31/08/10

Salvo pelos livros

— Não te esqueças amanhã de trazer os livros. Estão os três dentro do saco.
A dor fora-se diluindo gota a gota através do líquido branco que vazava do tubo. Parecia um homem novo.
— Não esqueço.
— Sobretudo, não te esqueças do Balzac. Que escritor! Dentro do saco está A Mulher de Trinta Anos junto com aquele d’ O Filósofo e o Lobo e o outro…
— Não esqueço.
— Quando era novo li o Père Goriot.
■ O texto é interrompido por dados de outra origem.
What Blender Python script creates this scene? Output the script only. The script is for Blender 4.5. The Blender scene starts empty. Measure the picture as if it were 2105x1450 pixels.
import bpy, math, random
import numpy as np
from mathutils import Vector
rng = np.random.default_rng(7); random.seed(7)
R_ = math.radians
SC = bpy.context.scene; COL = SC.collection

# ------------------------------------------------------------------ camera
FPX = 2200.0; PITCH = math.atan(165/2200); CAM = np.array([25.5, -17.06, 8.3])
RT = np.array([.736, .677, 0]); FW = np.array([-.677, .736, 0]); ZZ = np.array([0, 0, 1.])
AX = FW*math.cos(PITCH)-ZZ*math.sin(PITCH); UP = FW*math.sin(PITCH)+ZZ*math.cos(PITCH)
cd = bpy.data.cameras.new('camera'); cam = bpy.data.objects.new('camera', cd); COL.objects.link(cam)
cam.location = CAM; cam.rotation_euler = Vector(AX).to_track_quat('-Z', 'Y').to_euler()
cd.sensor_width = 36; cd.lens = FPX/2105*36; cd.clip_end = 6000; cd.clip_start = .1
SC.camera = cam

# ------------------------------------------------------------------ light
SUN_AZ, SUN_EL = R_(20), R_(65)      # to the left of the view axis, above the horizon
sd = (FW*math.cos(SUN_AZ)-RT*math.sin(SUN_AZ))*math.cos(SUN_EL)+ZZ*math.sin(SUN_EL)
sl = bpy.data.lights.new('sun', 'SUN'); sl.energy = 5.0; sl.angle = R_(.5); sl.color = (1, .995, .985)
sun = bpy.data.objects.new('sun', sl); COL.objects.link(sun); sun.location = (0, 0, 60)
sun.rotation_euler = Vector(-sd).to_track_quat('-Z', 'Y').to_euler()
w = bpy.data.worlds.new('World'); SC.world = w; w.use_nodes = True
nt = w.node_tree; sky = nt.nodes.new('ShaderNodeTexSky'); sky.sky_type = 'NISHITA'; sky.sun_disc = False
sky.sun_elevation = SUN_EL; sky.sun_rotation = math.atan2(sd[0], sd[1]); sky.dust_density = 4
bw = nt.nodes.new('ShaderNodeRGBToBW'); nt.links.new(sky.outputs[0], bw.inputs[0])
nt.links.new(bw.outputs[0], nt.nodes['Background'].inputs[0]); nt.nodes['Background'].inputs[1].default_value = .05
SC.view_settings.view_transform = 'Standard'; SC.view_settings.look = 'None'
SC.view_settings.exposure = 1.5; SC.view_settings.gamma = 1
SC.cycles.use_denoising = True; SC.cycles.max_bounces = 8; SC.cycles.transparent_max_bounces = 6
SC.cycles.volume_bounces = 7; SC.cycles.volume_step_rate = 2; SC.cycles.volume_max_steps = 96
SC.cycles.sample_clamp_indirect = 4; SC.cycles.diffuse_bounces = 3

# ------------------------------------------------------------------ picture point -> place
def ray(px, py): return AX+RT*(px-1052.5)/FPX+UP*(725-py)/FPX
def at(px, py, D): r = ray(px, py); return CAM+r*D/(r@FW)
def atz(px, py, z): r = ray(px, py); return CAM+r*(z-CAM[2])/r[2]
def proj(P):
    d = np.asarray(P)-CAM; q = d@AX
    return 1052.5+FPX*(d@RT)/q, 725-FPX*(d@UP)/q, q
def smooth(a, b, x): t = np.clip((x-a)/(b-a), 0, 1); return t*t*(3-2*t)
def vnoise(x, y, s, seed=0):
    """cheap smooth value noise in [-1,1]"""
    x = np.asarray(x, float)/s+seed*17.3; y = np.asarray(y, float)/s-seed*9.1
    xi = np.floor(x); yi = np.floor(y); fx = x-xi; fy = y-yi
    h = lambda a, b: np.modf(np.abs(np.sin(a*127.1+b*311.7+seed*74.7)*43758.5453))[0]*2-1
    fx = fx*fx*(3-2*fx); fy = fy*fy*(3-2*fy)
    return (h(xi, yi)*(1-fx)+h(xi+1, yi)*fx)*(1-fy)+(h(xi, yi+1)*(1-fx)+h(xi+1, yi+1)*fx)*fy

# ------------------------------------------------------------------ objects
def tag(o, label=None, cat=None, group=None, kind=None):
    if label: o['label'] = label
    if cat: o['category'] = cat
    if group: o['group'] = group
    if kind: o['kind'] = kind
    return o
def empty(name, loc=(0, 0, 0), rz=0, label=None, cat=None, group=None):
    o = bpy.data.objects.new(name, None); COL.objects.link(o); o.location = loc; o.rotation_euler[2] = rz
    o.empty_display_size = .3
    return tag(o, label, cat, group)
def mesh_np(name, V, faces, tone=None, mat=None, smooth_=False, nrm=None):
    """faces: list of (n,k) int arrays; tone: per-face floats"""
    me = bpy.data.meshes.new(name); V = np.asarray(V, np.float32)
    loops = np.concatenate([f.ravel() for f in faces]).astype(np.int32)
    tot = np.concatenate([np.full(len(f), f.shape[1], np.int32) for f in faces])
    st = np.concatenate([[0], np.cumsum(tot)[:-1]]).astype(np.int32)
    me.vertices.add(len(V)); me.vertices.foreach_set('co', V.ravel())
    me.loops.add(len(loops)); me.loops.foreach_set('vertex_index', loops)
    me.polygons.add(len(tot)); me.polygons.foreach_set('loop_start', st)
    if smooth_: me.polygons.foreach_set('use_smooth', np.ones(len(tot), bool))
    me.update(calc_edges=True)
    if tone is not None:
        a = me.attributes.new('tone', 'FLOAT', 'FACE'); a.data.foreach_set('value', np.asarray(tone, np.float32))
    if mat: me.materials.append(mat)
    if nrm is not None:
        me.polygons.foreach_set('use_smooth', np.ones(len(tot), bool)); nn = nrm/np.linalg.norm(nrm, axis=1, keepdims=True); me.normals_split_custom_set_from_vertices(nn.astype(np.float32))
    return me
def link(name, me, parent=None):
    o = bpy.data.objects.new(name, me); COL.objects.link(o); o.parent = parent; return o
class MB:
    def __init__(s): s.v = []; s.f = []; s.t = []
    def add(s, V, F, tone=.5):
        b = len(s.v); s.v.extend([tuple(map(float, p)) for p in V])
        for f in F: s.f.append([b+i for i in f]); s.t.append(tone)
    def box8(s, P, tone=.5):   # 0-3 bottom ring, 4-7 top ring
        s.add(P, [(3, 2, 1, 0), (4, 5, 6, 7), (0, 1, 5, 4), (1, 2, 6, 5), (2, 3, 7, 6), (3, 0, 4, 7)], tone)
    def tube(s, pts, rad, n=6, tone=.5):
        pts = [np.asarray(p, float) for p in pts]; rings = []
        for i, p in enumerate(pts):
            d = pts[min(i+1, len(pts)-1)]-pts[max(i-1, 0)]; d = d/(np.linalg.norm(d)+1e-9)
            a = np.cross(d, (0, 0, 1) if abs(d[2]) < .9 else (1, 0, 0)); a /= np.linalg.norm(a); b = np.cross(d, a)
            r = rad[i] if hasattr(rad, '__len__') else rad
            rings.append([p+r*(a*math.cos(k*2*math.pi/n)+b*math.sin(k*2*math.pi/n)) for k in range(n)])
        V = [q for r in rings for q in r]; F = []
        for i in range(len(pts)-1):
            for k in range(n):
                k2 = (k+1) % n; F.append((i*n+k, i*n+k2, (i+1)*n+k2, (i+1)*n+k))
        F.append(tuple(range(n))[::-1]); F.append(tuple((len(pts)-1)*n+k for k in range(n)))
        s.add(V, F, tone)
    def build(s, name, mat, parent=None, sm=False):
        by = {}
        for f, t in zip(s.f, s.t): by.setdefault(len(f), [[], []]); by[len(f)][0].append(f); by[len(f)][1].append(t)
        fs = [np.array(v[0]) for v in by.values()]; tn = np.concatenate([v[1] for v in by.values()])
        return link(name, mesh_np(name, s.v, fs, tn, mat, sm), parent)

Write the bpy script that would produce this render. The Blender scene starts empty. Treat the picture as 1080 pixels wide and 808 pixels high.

Que coisa maravilhosa!
— Esse nunca li.
— Nunca leste?! Parece mentira!
— Agora tem de sair.
— Saio já.
— E traz um macinho de tabaco. E um isqueiro…
— Eu trago, mas não sei se o vão deixar fumar.
— Fumo há 60 anos. O que é que adiantaria agora…?
— Eu trago. O tabaco e os livros.
Tem mesmo que ir...
— Amanhã estou cá com as encomendas.
— Vai. Vai. E como é que nunca leste o Père Goriot é que eu gostava de saber…

2 comentários:

Leonor disse...

E como para além de um discurso de amor pelos livros assoma o não dito da ternura.

F disse...

Pois. Há lugares onde os livros são como verdadeiras janelas, naves, mãos que nos levam a passear.